第42話 成人の日の翌日

文字数 908文字

 あー、タイミングを間違えたわ。昨日は成人の日だったのに。遺影の話なんかして。気分を害された人、ごめんなさい。ぜんぜん悪気はないの。ただ、私時間で書いているエッセイだから、世間時間とズレることは今後もあると思います。お許しください(謝)

 今年の4月から成人年齢が引き下げられる。もう随分前から話題になっているので、今さら驚かないが、

となると少しザワつく。来年の成人式は3学年合同になるとか。ある意味貴重な年。言い換えれば中学や高校の全校生徒が成人になるようなものだ。18歳で成人になる人たちはどんな思いで迎えるのかを聞いてみたい。また、その子どもを持つ親の気持ちも。

 私が成人したときの感覚は、あまり覚えていない。当時は学生だったし、成人式に出ることもやらされ感があったし。とにかく自覚の薄い大人へのスタートだった。記憶に残ることと言えば、会場に着く前までの行動と母方の祖父母に晴れ着姿を見せに行ったことくらい。
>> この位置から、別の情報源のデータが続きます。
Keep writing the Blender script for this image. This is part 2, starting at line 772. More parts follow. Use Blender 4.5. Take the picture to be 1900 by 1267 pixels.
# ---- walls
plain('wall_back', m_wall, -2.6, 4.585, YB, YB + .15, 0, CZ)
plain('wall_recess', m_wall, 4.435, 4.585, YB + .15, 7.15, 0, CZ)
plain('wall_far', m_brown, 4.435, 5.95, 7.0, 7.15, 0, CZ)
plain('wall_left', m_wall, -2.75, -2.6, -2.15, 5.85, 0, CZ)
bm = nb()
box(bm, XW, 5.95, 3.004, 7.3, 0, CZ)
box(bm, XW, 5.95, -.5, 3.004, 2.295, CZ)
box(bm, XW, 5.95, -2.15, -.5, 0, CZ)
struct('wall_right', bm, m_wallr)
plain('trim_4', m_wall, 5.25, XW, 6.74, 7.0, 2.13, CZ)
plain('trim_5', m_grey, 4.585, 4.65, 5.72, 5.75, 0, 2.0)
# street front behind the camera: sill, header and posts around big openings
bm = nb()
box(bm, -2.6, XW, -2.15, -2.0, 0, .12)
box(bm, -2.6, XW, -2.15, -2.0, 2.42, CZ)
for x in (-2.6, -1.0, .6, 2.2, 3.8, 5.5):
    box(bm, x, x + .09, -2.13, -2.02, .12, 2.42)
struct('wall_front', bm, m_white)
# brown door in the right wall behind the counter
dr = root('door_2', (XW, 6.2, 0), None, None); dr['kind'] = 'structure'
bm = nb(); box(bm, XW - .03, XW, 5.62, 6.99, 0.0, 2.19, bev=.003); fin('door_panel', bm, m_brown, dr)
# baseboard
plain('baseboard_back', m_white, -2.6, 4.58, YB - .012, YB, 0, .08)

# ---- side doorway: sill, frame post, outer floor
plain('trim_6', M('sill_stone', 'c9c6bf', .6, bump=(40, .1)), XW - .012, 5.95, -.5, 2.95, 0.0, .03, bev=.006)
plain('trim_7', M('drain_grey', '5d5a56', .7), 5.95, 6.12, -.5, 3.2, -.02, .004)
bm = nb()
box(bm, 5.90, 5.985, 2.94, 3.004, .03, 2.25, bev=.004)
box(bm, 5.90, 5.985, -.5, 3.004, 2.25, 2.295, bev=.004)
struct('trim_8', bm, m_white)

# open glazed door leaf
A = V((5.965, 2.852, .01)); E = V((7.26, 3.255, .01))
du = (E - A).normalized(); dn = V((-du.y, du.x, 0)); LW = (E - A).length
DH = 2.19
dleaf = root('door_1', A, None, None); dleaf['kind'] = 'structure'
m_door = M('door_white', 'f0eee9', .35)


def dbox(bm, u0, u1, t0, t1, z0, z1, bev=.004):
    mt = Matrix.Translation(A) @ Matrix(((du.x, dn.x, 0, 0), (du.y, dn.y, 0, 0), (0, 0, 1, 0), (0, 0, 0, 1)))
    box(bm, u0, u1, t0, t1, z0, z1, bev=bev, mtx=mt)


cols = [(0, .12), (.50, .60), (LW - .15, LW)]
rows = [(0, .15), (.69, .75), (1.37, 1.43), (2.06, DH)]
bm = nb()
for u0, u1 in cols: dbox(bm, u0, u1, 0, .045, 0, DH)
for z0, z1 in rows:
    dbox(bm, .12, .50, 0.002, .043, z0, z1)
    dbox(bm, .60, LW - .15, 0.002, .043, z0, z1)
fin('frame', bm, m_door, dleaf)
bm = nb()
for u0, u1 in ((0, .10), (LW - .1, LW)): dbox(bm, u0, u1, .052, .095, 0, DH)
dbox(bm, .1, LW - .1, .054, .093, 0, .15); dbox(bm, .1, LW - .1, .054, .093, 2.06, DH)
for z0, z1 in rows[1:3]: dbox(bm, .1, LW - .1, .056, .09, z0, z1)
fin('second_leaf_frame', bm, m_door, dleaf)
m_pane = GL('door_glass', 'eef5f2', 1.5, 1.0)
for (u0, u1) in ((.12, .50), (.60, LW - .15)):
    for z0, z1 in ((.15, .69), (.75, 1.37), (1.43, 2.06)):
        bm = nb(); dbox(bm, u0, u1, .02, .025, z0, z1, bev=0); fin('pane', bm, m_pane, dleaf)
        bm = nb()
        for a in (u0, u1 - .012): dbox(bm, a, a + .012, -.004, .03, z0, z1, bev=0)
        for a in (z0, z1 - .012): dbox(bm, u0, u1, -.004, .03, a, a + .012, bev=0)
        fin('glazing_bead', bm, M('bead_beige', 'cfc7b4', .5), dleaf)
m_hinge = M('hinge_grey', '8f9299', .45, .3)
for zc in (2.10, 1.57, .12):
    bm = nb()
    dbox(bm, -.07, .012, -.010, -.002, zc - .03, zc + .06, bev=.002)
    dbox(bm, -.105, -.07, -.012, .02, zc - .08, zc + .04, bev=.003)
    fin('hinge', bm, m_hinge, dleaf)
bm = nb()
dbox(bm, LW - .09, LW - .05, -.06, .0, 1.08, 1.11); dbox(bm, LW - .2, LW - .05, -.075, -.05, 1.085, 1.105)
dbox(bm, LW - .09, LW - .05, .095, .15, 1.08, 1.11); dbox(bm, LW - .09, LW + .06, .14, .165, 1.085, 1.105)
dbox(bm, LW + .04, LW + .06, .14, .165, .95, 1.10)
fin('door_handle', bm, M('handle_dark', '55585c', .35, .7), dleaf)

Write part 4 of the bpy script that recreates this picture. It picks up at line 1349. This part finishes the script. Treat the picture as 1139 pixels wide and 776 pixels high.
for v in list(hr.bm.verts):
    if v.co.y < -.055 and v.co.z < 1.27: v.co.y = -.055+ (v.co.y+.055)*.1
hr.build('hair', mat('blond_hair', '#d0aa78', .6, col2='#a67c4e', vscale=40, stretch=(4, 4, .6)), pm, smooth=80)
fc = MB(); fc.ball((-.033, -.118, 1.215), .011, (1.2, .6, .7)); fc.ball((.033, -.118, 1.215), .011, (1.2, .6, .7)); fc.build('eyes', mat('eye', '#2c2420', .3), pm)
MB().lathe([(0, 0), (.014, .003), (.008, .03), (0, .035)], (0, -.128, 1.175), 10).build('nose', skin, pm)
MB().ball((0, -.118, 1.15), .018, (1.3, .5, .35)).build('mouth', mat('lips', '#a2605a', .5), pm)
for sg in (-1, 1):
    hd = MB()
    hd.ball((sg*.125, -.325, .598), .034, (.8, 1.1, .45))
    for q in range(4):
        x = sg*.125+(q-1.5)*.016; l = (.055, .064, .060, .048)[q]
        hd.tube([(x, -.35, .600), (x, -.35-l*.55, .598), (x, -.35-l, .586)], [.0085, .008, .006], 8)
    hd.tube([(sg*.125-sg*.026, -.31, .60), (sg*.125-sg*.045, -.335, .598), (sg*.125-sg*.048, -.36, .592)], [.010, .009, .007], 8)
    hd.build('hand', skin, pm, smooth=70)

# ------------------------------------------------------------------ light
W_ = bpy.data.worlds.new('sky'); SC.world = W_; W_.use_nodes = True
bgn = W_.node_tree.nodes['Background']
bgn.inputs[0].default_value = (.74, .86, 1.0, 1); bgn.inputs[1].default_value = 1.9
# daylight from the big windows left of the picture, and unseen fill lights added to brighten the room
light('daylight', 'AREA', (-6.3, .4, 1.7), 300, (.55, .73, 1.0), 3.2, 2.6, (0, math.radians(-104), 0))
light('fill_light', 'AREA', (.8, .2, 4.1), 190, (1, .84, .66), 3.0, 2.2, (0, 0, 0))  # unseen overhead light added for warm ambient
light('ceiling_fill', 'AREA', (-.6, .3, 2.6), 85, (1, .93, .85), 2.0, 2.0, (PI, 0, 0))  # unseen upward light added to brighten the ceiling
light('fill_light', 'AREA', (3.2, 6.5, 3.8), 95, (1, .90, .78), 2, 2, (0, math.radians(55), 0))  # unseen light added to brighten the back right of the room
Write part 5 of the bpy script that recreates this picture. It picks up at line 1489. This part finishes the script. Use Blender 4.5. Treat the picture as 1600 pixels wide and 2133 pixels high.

 振袖の着付けを美容室に頼んでいた私は、あたりがまだ暗いうちに美容室へ。そこには既に髪をセットしてもらっている先客さんがいた。

『何時に来たの?』

そう声をかけたくなるほどの時間。私だって早いと思っていたから。予約は母がしてくれた……と思う。今でこそ成人式の予約は、成人式が終わった翌日からみたいな流れがあるから、当時はいつごろ予約を入れてくれたのだろうと改めて聞いてみたくなった。地方の田舎町。美容室だって沢山あるわけじゃない。当時はまだ成人の数もそこそこいたはずだ。式典に間に合うように、でも早すぎる時間ではないように予約を入れてくれたであろう母の気遣いに、今さらではあるが感謝したい。

 去年の暮れ、成人式で使ったショールを処分した。アヒルの羽のフワフワのヤツ。見た目は綺麗に保管されていたが、やはり経年劣化は否めなかった。箱の中には当時の値札が。今の金額でも通用する値段。一瞬ためらい申し訳なくも思ったが、今後のことを思い手放した。
今の私は立派と言うには程遠いが、充分すぎるほどの大人なったと言う自覚だけはある。

 ショールのこと、もちろん母には言えません。母の思いだけは忘れずにいたいと思います。